Columbia University, New York, will divest certain coal industry investments in support of addressing climate change, Lee Bollinger, the university president, said in a message posted on the university’s website.
University trustees have agreed to divest from companies deriving more than 35% of their revenue from thermal coal production, he said.
“Divestment of this type is an action the university takes only rarely and in service of our highest values," Mr. Bollinger said in a statement Monday. "That is why there is a very careful and deliberative process leading up to any decision such as this. Clearly, we must do all we can as an institution to set a responsible course in this urgent area.”
Robert Hornsby, a university spokesman, wrote in an email that the Columbia Investment Management Co., which manages investments for the $9 billion endowment, will liquidate approximately $10 million of investments in companies covered by the trustees’ guidelines.

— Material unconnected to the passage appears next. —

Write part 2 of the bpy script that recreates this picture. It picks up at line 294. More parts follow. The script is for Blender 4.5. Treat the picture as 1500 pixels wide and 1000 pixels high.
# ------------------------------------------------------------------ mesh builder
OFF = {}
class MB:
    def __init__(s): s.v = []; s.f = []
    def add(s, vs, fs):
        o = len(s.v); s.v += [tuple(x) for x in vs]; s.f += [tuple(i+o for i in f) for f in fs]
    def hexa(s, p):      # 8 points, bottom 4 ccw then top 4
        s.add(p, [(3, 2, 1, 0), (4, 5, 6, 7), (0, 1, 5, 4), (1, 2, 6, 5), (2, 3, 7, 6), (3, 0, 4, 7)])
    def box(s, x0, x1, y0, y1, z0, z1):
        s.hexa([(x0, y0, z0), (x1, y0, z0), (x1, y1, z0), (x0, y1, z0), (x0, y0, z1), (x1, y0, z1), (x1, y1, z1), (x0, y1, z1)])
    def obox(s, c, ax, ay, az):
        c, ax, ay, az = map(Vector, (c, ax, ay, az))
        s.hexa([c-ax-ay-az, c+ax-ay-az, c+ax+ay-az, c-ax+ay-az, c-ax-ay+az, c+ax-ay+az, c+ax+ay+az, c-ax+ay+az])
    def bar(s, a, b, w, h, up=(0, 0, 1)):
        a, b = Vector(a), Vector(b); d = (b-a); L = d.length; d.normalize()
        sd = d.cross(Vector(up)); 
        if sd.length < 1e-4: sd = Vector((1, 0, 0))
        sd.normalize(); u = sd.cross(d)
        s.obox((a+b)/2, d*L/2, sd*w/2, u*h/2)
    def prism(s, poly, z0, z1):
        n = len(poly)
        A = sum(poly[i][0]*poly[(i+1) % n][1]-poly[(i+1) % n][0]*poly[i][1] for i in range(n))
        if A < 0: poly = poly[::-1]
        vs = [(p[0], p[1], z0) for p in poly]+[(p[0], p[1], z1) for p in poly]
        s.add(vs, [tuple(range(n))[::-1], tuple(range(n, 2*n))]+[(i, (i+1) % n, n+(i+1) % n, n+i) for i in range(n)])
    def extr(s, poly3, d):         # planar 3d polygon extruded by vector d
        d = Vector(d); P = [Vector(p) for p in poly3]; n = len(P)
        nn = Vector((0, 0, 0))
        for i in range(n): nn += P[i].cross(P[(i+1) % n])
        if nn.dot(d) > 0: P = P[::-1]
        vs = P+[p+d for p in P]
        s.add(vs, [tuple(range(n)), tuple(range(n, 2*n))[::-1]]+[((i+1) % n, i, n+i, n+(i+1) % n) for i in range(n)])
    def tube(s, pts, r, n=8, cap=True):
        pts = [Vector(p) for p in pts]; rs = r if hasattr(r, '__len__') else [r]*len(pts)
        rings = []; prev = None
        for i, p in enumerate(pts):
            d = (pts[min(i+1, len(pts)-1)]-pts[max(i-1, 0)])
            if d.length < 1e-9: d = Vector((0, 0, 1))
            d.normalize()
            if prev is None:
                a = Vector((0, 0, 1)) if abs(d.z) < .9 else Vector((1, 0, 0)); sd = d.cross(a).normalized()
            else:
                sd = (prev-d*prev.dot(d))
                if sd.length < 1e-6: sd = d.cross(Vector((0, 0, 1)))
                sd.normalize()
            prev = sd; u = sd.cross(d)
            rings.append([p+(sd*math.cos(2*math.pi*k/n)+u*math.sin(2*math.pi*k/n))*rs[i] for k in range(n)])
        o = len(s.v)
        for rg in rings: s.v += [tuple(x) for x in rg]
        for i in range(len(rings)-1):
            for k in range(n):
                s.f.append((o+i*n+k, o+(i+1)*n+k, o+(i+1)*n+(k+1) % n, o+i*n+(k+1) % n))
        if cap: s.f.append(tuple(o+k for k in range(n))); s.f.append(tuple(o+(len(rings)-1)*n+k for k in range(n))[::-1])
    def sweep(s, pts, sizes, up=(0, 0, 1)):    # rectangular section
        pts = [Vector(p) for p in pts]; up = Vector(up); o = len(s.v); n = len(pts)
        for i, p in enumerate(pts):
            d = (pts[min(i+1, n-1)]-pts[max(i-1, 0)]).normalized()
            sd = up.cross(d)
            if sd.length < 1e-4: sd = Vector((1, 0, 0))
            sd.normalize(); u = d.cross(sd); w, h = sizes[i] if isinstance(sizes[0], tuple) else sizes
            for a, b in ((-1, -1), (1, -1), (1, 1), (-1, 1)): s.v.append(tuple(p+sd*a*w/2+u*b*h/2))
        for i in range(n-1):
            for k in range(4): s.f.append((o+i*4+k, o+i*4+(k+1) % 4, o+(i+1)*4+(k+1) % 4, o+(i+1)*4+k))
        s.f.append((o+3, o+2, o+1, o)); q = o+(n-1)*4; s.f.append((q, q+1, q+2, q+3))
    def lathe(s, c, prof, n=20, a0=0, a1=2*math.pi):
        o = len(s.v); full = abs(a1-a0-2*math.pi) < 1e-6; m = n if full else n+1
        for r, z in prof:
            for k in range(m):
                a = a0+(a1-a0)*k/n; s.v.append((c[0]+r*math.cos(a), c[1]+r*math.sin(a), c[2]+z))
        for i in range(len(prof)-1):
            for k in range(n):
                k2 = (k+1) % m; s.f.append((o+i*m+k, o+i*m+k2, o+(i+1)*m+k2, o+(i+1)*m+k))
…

The decision by the university’s trustees was based on a report by the advisory committee on socially responsible investing which includes students, faculty and alumni. The committee voted 7-4, with one abstention, to recommend divestiture.
Among the reasons for divestiture, a committee report issued Feb. 22 cited “lower CO2-emitting substitutes for coal in electricity generation, specifically, natural gas but also, increasingly, solar and wind.” The report also noted the pro-divestiture position that “shareholder engagement was not a sufficient response to the urgency of the climate change threat.”
The report also contained summaries of dissenters’ views. “Engagement is almost always superior to walking away from a problem,” the report said. ”If all environmentally conscious shareholders divested from energy companies, the only shareholders that would remain would be those that do not care about the environment.”
The university’s divestment decision “is intended to help mobilize a broader public constituency for addressing climate change,” according a statement accompanying Mr. Bollinger’s comments.
The university also said it will unveil a “multiyear planning process” next month “to further enhance the environmental sustainability of our operations.”